A noite avança, mas o entusiasmo não diminui. A noite de São João consegue dissipar as preocupações e os arrufos do dia-a-dia. Os balões aventureiros, com as suas luzes tremulantes, sobem ao céu, carregando desejos e sonhos que se misturam com as estrelas. A música continua a tocar, o corpo deixa-se guiar despreocupado, enquanto os meus pés encontram o seu propósito final e acreditam piamente que foram concebidos apenas para dançar.

Ouve-se um som inebriante. As lágrimas do rio Douro sobem ao céu com tons diversos que contrastam com o cenário sombrio que preenche a tela. O fogo-de-artifício reúne os milhares de olhares e faz-nos sentir como parte de algo maior e eterno.

Num ápice, o cheiro dos licores espirituosos e dos manjericos é substituído pela brisa da madrugada e o Sol, outrora adormecido, começa a despontar. Começamos a ceder, os pés latejantes lembram-nos da vulnerabilidade física que nos caracteriza. Uma combinação de cansaço e felicidade apodera-se de mim.

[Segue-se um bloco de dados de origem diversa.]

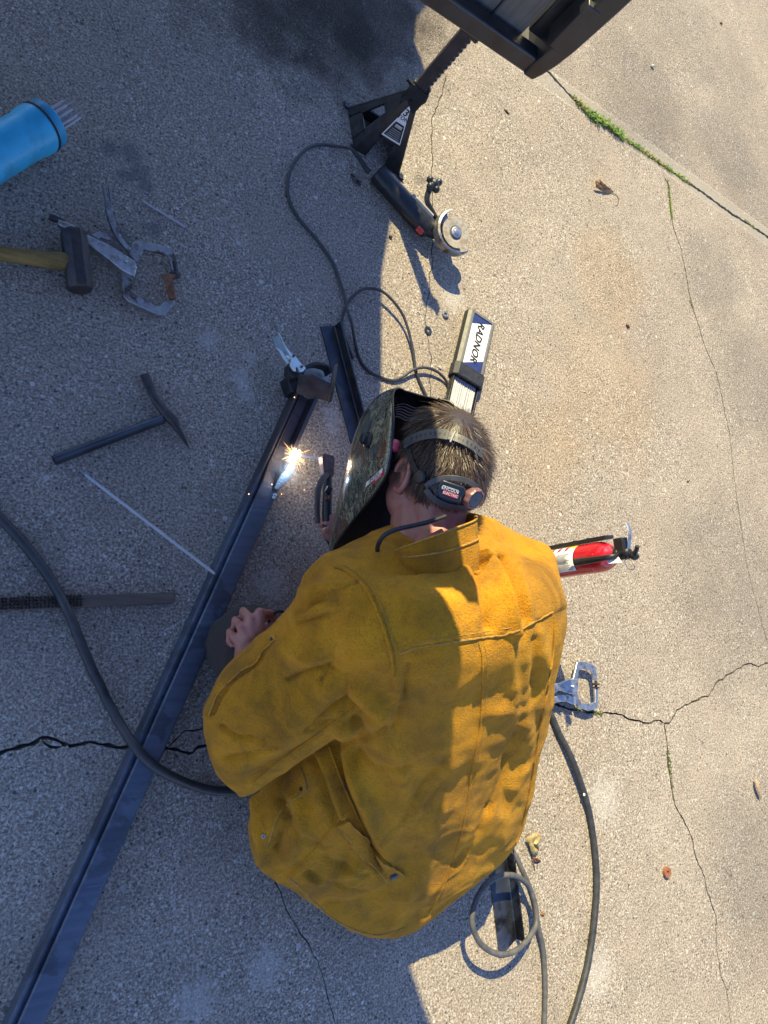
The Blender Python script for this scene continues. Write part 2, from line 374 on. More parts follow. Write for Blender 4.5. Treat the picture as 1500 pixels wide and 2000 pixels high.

A noite de São João chega ao fim. Digo adeus de forma desajeitada porque já sinto a saudade a instalar-se. Sei que no próximo ano estarei aqui novamente, pronta para reviver a melhor noite de todas.

Antes de me render ao cansaço, percorro mentalmente uma vez mais as ruas do Porto e guardo cada pormenor, cada risada e cada abraço que tornam esta noite a mais especial do ano. E, de repente quando nada o fazia prever, recordo-me: são as pessoas que fazem do São João a minha festa favorita.